Violets are annual flowers that are perennially associated with the spring. A character by the name of Ruth in Emily Carter’s 1875 short story, Celebrating Grandmother’s Birthday, chose to play the role of spring in a play: “I’ll be spring; for they say my eyes are as blue as violets.” In this article, I will cover another example of a children’s literary magazine piece featuring springtide violets. The May 18, 1880 issue of Harper’s Young People included in its contents a children’s poem titled Blue Violets, which was authored by a certain K.M.M. Like many 19th century children’s magazine poems that I have covered here at The New Leaf Journal, Blue Violets comes with a charming illustration that I will include with the poem, reprinted in its entirety below. I will conclude the post with links to other New Leaf Journal content on spring and violets.

“Blue Violets” by K.M.M.

Etching of a little girl looking at violets created for "Blue Violets" - a poem that appeared in an 1880 issue of Harper's Young People.
Listen! No; you can not hear them;
      Never do they make a sound,
All those thousand sweet blue flowers
      Starting up from out the ground.

Scattered are they up the hill-side,
      Hidden in the woodland nooks,
Sprinkled over sunny meadows,
      Nestled close by sparkling brooks.

Where, I wonder, have they sprung from?
      Do they live in worlds below?
Have they slept the livelong winter
      Underneath the soft white snow?

Ah! if only they had voices,
      What strange stories they might tell
Of the land where winsome fairies
      With the flowers love to dwell!

Oh, you dainty wee blue flowers!
      Brightest roses June may bring,
But they can not match your sweetness,
      Gentle messengers of spring.

Other Content About Violets and the Spring

The May 1875 issue of The Nursery Magazine, which included Celebrating Grandmother’s Birthday (see introduction to this article) included another literary reference to violets in the spring in a short poem titled May. The violets appeared in the poem’s opening stanza:

Pretty little violets, waking from your sleep,
Flagrant little blossoms, just about to peep,
Would you know the reason all the world is gay?
Listen to the bobolinks, telling you 'tis May!
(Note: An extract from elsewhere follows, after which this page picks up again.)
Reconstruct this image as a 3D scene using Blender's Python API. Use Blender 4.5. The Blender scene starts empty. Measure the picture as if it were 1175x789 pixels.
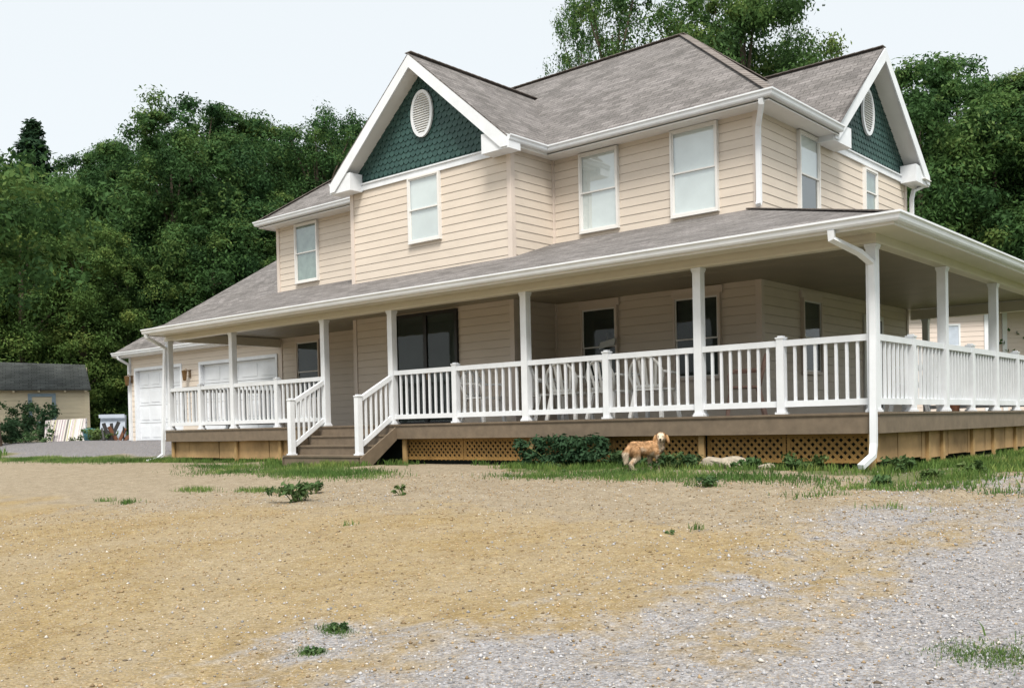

My personal favorite of all of the poems that I have reprinted at The New Leaf Journal is an 1887 piece by Sidney Grey titled The Blind Girl and the Spring. You can read the poem in its entirety here at The New Leaf Journal. Below, I will reprint the sequence wherein the “shy violets” made their appearance:

 And though I’m blind, I know quite well, when to the woods we go,
 The place to find the wild bluebell, and where the lilies blow;
 Shy violets tell me, as I pass, their buds are at my feet,
 And through the lengthening meadow-grass run murmurs soft and sweet.

An 1899 poem by Ethel Ridley told the story of how the forget-me-not flower earned its name. The clever piece included a reference to the violet earning its name, although nothing specific was ventured on the subject.

I conclude by noting that while Blue Violets compared violets favorably in terms of sweetness to summer roses, springtime roses are quite sweet in their own right.